100 years ago in Spokane: Wobbly organizer accuses lumber bosses of fixing books to prevent wage increases
Labor firebrand Elizabeth Gurley Flynn delivered her second speech in two days, this one to a crowd of 1,000 people at Spokane’s Industrial Workers of the World (Wobblies) hall.
Her talent for sardonic humor was much in evidence, especially when she described the hypocrisy of employers who refuse to let their workers organize, but who create their own “union” of employers to collude on wages.

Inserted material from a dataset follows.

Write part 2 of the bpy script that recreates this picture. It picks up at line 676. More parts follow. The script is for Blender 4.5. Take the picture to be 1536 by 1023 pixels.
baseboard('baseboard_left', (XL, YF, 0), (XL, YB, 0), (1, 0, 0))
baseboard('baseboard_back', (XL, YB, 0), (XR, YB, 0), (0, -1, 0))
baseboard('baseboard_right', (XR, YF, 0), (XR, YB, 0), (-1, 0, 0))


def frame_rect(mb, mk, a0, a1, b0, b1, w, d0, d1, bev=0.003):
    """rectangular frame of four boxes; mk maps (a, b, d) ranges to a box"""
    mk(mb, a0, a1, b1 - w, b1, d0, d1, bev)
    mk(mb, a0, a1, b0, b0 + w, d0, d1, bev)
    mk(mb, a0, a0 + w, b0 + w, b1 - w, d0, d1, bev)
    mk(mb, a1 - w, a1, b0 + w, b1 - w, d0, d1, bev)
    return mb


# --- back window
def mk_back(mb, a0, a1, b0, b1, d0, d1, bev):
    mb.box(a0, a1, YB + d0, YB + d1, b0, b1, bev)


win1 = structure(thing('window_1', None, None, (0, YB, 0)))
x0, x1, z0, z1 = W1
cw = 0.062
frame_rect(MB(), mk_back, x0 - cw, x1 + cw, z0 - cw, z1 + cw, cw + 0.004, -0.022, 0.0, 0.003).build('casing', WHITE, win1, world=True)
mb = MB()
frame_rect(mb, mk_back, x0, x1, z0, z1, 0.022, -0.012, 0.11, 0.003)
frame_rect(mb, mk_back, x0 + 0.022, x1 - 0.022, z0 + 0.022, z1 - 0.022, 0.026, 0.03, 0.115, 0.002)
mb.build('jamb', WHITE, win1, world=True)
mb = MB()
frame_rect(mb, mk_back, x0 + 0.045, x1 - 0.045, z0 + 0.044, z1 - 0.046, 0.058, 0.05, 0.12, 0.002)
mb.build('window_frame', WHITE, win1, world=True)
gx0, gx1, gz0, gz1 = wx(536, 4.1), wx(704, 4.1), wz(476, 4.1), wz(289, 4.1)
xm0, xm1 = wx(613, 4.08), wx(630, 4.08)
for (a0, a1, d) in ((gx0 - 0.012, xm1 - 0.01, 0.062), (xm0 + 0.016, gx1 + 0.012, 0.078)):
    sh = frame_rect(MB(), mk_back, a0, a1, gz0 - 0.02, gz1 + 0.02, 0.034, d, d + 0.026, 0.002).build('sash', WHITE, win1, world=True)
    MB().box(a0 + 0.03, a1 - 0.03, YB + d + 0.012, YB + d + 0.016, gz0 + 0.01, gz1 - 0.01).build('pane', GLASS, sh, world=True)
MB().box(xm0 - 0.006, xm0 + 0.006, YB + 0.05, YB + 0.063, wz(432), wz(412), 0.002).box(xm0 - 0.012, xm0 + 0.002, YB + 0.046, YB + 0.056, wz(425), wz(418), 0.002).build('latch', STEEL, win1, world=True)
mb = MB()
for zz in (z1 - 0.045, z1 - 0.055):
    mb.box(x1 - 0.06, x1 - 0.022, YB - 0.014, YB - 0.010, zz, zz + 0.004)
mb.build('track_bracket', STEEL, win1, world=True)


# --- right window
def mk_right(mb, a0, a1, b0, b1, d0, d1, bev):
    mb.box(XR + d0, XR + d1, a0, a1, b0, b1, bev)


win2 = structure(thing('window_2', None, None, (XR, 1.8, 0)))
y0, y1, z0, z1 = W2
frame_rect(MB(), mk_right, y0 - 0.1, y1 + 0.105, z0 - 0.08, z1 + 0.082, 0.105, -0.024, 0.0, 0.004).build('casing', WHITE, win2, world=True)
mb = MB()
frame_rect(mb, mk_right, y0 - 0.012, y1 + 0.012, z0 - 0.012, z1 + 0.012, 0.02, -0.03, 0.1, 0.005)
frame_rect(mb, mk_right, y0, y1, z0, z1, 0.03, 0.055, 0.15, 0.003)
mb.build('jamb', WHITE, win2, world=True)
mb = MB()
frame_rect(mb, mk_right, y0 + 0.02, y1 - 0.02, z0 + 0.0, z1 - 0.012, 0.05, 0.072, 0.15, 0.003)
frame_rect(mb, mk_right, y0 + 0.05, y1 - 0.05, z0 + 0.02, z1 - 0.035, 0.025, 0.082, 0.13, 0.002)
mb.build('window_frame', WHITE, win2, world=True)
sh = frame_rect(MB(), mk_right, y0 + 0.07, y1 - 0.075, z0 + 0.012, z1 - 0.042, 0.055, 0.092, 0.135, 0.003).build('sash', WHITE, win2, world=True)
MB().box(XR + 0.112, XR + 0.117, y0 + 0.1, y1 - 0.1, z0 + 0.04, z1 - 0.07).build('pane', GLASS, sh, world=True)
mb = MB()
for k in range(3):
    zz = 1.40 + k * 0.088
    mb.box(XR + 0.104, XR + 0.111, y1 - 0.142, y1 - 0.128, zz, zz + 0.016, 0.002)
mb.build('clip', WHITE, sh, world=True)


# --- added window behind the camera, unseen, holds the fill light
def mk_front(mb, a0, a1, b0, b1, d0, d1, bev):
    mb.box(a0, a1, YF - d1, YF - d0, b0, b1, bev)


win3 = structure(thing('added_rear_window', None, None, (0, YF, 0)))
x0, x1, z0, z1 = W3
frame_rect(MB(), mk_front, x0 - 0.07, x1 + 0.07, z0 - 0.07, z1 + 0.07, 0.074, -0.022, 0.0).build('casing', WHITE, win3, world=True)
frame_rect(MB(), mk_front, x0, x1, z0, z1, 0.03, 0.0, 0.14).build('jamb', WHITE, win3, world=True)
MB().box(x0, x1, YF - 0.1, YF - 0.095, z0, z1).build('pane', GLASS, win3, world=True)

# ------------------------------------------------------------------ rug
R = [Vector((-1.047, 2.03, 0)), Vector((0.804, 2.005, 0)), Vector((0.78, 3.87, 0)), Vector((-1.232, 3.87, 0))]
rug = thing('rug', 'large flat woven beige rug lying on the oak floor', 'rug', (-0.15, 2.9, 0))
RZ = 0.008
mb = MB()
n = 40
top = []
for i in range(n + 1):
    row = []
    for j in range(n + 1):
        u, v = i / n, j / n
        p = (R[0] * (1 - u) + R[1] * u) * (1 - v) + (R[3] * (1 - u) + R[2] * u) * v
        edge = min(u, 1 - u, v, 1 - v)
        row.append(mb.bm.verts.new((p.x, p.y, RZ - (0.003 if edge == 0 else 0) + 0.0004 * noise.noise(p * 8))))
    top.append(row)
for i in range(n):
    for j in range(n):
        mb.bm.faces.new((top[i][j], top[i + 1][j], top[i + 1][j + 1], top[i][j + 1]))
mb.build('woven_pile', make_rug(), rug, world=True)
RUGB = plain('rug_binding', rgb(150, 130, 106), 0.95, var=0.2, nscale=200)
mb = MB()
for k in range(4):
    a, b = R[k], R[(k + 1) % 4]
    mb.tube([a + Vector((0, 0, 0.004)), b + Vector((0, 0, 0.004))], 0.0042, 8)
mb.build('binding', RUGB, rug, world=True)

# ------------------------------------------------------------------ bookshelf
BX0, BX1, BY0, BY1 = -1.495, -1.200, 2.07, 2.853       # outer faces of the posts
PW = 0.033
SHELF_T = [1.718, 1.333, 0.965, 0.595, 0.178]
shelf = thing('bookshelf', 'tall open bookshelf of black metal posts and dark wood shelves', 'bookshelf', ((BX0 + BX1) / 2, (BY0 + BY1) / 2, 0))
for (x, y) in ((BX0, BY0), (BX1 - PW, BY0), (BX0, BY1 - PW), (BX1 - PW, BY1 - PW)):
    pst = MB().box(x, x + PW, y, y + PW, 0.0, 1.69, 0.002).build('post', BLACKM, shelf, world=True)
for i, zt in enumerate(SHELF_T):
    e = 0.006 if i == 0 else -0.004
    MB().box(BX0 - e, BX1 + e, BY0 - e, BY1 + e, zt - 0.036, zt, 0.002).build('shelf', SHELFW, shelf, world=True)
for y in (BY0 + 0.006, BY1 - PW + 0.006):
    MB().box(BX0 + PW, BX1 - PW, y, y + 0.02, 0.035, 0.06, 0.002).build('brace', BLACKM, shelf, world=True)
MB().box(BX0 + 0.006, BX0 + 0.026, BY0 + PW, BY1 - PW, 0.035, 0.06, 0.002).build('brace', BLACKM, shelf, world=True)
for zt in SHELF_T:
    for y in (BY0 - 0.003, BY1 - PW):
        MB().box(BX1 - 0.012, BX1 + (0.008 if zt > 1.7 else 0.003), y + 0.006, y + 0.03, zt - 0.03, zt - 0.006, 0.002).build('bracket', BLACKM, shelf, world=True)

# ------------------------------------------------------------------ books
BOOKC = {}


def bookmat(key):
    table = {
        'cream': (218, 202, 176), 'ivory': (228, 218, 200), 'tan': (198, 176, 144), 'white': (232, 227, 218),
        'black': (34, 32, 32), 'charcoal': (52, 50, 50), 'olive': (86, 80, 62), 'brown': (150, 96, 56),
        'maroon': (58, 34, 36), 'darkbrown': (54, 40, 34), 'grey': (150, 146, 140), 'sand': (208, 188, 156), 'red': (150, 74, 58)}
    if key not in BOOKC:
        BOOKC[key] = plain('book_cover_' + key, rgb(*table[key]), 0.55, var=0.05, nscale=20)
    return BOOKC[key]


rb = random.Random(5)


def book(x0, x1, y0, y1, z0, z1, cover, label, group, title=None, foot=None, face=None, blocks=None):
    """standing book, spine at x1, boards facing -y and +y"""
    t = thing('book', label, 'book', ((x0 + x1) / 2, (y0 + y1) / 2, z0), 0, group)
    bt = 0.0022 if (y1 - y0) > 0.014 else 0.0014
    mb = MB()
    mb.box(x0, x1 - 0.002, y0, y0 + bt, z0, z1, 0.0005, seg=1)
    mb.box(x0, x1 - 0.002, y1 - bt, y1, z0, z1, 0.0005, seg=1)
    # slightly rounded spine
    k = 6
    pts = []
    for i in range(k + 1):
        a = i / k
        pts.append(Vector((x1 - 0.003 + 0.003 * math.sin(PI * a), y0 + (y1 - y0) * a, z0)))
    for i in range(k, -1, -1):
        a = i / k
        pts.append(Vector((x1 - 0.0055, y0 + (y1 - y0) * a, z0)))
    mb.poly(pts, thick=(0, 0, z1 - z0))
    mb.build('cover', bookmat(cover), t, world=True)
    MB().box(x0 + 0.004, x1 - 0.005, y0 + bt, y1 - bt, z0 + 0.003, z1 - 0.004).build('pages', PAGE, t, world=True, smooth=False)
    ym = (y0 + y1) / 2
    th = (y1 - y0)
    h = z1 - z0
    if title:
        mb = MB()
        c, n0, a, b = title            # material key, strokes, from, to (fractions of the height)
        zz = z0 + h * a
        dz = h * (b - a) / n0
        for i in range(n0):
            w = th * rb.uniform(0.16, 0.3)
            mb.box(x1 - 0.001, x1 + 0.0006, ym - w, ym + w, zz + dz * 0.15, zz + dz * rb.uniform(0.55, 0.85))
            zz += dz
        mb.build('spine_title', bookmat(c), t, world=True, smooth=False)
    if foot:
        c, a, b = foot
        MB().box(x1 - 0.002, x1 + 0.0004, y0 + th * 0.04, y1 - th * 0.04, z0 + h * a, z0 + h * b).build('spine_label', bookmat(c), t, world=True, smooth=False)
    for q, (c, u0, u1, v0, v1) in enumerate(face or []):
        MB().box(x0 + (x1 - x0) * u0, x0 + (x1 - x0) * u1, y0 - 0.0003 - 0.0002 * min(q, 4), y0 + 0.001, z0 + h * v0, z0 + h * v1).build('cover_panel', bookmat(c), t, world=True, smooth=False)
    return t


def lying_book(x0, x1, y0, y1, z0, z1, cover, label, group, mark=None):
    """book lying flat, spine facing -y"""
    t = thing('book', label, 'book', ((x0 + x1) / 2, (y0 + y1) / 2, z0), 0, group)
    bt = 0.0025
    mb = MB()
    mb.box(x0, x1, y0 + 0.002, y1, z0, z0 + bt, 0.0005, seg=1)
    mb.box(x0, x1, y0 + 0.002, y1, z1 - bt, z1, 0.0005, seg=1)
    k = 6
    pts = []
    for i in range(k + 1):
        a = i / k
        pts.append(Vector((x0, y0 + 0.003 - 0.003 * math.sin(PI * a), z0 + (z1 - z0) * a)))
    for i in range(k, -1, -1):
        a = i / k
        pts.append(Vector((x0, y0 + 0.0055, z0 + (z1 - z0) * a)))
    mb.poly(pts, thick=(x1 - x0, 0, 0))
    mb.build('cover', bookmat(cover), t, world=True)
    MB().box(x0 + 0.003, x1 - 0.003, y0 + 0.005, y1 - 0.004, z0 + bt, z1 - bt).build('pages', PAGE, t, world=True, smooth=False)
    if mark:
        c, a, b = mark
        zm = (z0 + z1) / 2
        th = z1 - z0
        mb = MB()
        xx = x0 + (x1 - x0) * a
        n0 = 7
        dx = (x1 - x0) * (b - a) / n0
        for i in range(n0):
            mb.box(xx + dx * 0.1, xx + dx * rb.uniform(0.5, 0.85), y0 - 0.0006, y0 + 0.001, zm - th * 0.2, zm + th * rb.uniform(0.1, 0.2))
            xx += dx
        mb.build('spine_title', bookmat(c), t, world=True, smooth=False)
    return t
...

“When the business man organizes his employers’ union, he doesn’t ask the other employer his religion or anything like that,” Flynn said. “He takes him off to one side and asks: ‘Do you believe in this $5 a day wage?’ ‘Oh, my, no. If the men get that much, they’ll drink and we won’t get any work out of them.’ ‘Do you believe in the eight-hour day?’ ‘Oh, no. If they only work eight hours, they’ll get lazy.’ ‘Do you believe in organized labor?’ ‘I should say not. I deal with my men individually.’ ‘Well, you’re all right. Come right into our organization for our mutual benefit.’”
Flynn and the Wobblies were working on a massive union organizing effort in the region’s lumber camps in the spring. She explained why organization was necessary.
“Suppose the men go into the boss individually and ask for a raise,” she said,. “They tried it with one boss in the woods here. The boss brings out his books, fixed for the occasion. ‘Really, boys, I’m not making any profit,’ the boss says. ‘You can see by the books here. I’m just keeping this plant going for your sake.’ And the poor boob goes out, glad he didn’t lose his job.”
She said, in a voice “dripping with sarcasm,” that bosses opposed unions because they were “afraid you’ll be forced into getting higher wages and better houses to live in.”